La fatica di essere millennial.

di Achille Colombo Clerici

Il frenetico galoppo impresso alla nostra società fa sì che i tempi dei cambiamenti sociali, culturali e di mentalita’ di una generazione – un tempo calcolata attorno al quarto di secolo – si siano oggi ridotti a meno una quindicina d’anni.

Tuttavia, ai fini di una valutazione, e per inquadrarne i protagonisti, è stato adottato un periodo di tempo più ampio: i nati  tra il 1945 e il 1964 vengono chiamati Baby-Boomer; quelli nati tra il 1964 e il 1980 Generazione X; Millenials (o Net Generation) i nati tra il 1980 e la metà degli anni ’90; seguiti dalla Z Generation.

Ebbene, sono proprio i Millenials che vedono con pessimismo l’anno che si sta concludendo e quello che inizia. Per la prima volta nella storia recente, infatti, questa generazione vive una condizione economica e lavorativa peggiore di quella dei genitori e dei nonni.   Un limbo di precarietà, di lavoretti, di contratti a termine; anni passati senza poter lasciare la famiglia di origine e crearsene una propria. E anche quando ciò avviene, spesso accade con il supporto finanziario di genitori e nonni.

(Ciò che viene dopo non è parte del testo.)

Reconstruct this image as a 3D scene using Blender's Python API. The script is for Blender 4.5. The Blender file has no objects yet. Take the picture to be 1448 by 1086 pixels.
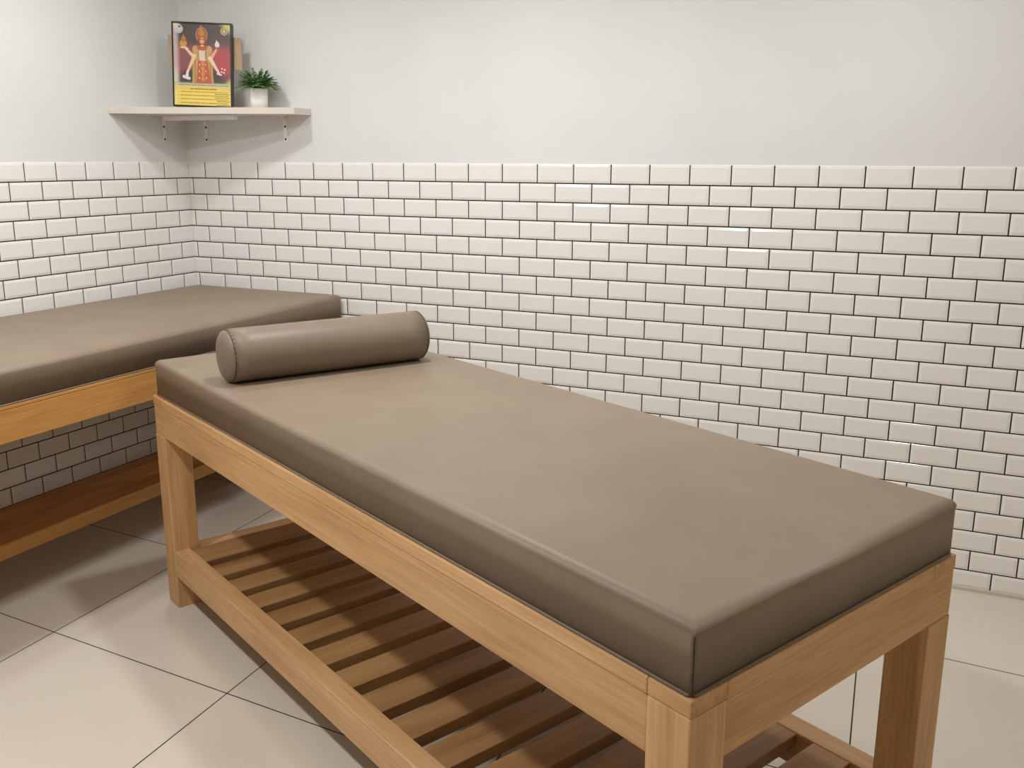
import bpy, bmesh, math, random
from mathutils import Vector, Matrix
random.seed(7)
C = bpy.context.scene.collection
S = bpy.context.scene

# ------------------------------------------------------------------ camera
F_PX, YAW, PITCH, ROLL = 1363.81, 2.0010305, -0.2309351, 0.0032010
CAM = Vector((3.464518, -3.738678, 1.566605))
cd = bpy.data.cameras.new('camera')
cam = bpy.data.objects.new('camera', cd)
C.objects.link(cam)
fw = Vector((math.cos(PITCH) * math.cos(YAW), math.cos(PITCH) * math.sin(YAW), math.sin(PITCH)))
rt = Vector((math.sin(YAW), -math.cos(YAW), 0))
up = rt.cross(fw)
r2 = rt * math.cos(ROLL) + up * math.sin(ROLL)
u2 = up * math.cos(ROLL) - rt * math.sin(ROLL)
M = Matrix((r2, u2, -fw)).transposed().to_4x4()
M.translation = CAM
cam.matrix_world = M
cd.sensor_fit = 'HORIZONTAL'
cd.sensor_width = 36
cd.lens = F_PX / 1448 * 36
cd.clip_start = 0.05
S.camera = cam

# ------------------------------------------------------------------ world, exposure, lamps
w = bpy.data.worlds.new('world')
S.world = w
w.use_nodes = True
w.node_tree.nodes['Background'].inputs[0].default_value = (0.9, 0.92, 1.0, 1)
w.node_tree.nodes['Background'].inputs[1].default_value = 0.05
S.view_settings.view_transform = 'Standard'
S.view_settings.look = 'None'
S.view_settings.exposure = 0.0
S.view_settings.gamma = 1.0
S.view_settings.use_curve_mapping = False
LAMP_COLOR = (1.0, 0.99, 0.975)
CEIL = 2.6
LAMPS = [  # x, y, strength
    (0.75, -1.00, 118),
    (1.95, -1.15, 250),
    (3.30, -0.95, 135),
    (1.06, -2.55, 310),
    (2.10, -3.10, 200),  # unseen lamp added as front fill for the table's sides and bolster
    (4.40, -1.60, 20),
]


# ------------------------------------------------------------------ material helpers
def new_mat(name):
    m = bpy.data.materials.new(name)
    m.use_nodes = True
    nt = m.node_tree
    return m, nt, nt.nodes['Principled BSDF']


def lin(c):
    return tuple(((v / 255) / 12.92 if v / 255 <= 0.04045 else ((v / 255 + 0.055) / 1.055) ** 2.4) for v in c) + (1,)


def plain(name, rgb, rough=0.5, metal=0.0, spec=0.5):
    m, nt, b = new_mat(name)
    b.inputs['Base Color'].default_value = lin(rgb)
    b.inputs['Roughness'].default_value = rough
    b.inputs['Metallic'].default_value = metal
    b.inputs['Specular IOR Level'].default_value = spec
    return m


def noisy(name, c1, c2, scale=6.0, rough=0.5, bump=0.0, bump_scale=120.0, spec=0.5, detail=4.0, stretch=None, bdist=0.002):
    m, nt, b = new_mat(name)
    N, L = nt.nodes, nt.links
    tc = N.new('ShaderNodeTexCoord')
    src = tc.outputs['Object']
    if stretch:
        mp = N.new('ShaderNodeMapping')
        mp.inputs['Scale'].default_value = stretch
        L.new(src, mp.inputs[0])
        src = mp.outputs[0]
    n = N.new('ShaderNodeTexNoise')
    n.inputs['Scale'].default_value = scale
    n.inputs['Detail'].default_value = detail
    L.new(src, n.inputs['Vector'])
    cr = N.new('ShaderNodeValToRGB')
    cr.color_ramp.elements[0].color = lin(c1)
    cr.color_ramp.elements[1].color = lin(c2)
    cr.color_ramp.elements[0].position = 0.3
    cr.color_ramp.elements[1].position = 0.7
    L.new(n.outputs['Fac'], cr.inputs[0])
    L.new(cr.outputs[0], b.inputs['Base Color'])
    b.inputs['Roughness'].default_value = rough
    b.inputs['Specular IOR Level'].default_value = spec
    if bump:
        n2 = N.new('ShaderNodeTexNoise')
        n2.inputs['Scale'].default_value = bump_scale
        n2.inputs['Detail'].default_value = 3
        L.new(tc.outputs['Object'], n2.inputs['Vector'])
        bp = N.new('ShaderNodeBump')
        bp.inputs['Strength'].default_value = bump
        bp.inputs['Distance'].default_value = bdist
        L.new(n2.outputs['Fac'], bp.inputs['Height'])
        L.new(bp.outputs[0], b.inputs['Normal'])
    return m


def wood(name, light, mid, dark, rough=0.5):
    """grain runs along the object's own X axis; each piece gets its own figure"""
    m, nt, b = new_mat(name)
    N, L = nt.nodes, nt.links
    tc = N.new('ShaderNodeTexCoord')
    oi = N.new('ShaderNodeObjectInfo')
    mul = N.new('ShaderNodeMath')
    mul.operation = 'MULTIPLY'
    mul.inputs[1].default_value = 37.0
    L.new(oi.outputs['Random'], mul.inputs[0])
    cmb = N.new('ShaderNodeCombineXYZ')
    for i in range(3):
        L.new(mul.outputs[0], cmb.inputs[i])
    add = N.new('ShaderNodeVectorMath')
    add.operation = 'ADD'
    L.new(tc.outputs['Object'], add.inputs[0])
    L.new(cmb.outputs[0], add.inputs[1])

    def stretched(sx, sy, sz, scale, detail, dist=0.0):
        mp = N.new('ShaderNodeMapping')
        mp.inputs['Scale'].default_value = (sx, sy, sz)
        L.new(add.outputs[0], mp.inputs[0])
        n = N.new('ShaderNodeTexNoise')
        n.inputs['Scale'].default_value = scale
        n.inputs['Detail'].default_value = detail
        n.inputs['Distortion'].default_value = dist
        L.new(mp.outputs[0], n.inputs['Vector'])
        return n.outputs['Fac']
    broad = stretched(0.9, 9, 9, 1.6, 3, 0.6)
    fine = stretched(2.2, 70, 70, 2.0, 4, 0.2)
    cr = N.new('ShaderNodeValToRGB')
    e = cr.color_ramp.elements
    e[0].position, e[0].color = 0.28, lin(dark)
    e[1].position, e[1].color = 0.72, lin(light)
    k = e.new(0.5)
    k.color = lin(mid)
    L.new(broad, cr.inputs[0])
    cr2 = N.new('ShaderNodeValToRGB')
    cr2.color_ramp.elements[0].position = 0.35
    cr2.color_ramp.elements[0].color = (0.80, 0.77, 0.74, 1)
    cr2.color_ramp.elements[1].position = 0.62
    cr2.color_ramp.elements[1].color = (1, 1, 1, 1)
    L.new(fine, cr2.inputs[0])
    mx = N.new('ShaderNodeMix')
    mx.data_type = 'RGBA'
    mx.blend_type = 'MULTIPLY'
    mx.inputs['Factor'].default_value = 0.8
    L.new(cr.outputs[0], mx.inputs['A'])
    L.new(cr2.outputs[0], mx.inputs['B'])
    # a slight difference of tone between boards
    hv = N.new('ShaderNodeHueSaturation')
    mr = N.new('ShaderNodeMapRange')
    mr.inputs['To Min'].default_value = 0.9
    mr.inputs['To Max'].default_value = 1.07
    L.new(oi.outputs['Random'], mr.inputs['Value'])
    L.new(mr.outputs[0], hv.inputs['Value'])
    L.new(mx.outputs['Result'], hv.inputs['Color'])
    L.new(hv.outputs[0], b.inputs['Base Color'])
    b.inputs['Roughness'].default_value = rough
    bp = N.new('ShaderNodeBump')
    bp.inputs['Strength'].default_value = 0.12
    bp.inputs['Distance'].default_value = 0.001
    L.new(fine, bp.inputs['Height'])
    L.new(bp.outputs[0], b.inputs['Normal'])
    return m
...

Se oltre la metà degli italiani (il 53%) è afflitta da preoccupazioni economiche, “solo” il 47% dei Baby-Boomer ha problemi se si tratta di affrontare una spesa imprevista, mentre per i Millenials la percentuale sale a 62; quasi due su tre, quindi. Un miraggio acquistare un alloggio, godere di una pensione confortevole, di assistenza socio-sanitaria adeguata, considerata la crisi progressiva del Servizio sanitario nazionale e del welfare in generale. Addirittura per  oltre un quarto è difficile affrontare le spese per i regali e i pranzi delle Feste.

I giovani dai 23 ai 38 anni si rendono conto che la qualità di vita è superiore a quella dei loro genitori: ma il non poterne godere appieno, il non avere ragionate certezze sul futuro, l’essere privi di riferimenti solidi nel presente,   è fonte di frustrazioni e di tensioni familiari. Si moltiplicano gli ‘sballi’ nelle movide che pullulano in ogni città, l’uso di droghe più o meno ‘leggere’; con la politica che tace. Ed anzi continua a scaricare sulle generazioni a venire i problemi che non è in grado di affrontare. Val la pena di ricordare che i contributi di chi lavora servono a pagare non le proprie pensioni future, ma quelle di chi ne usufruisce oggi.

E’ comprensibile quindi il sentimento di disaffezione, di distacco se non di ripulsa nei confronti delle istituzioni che vengono intese come distanti, se non addirittura ostili.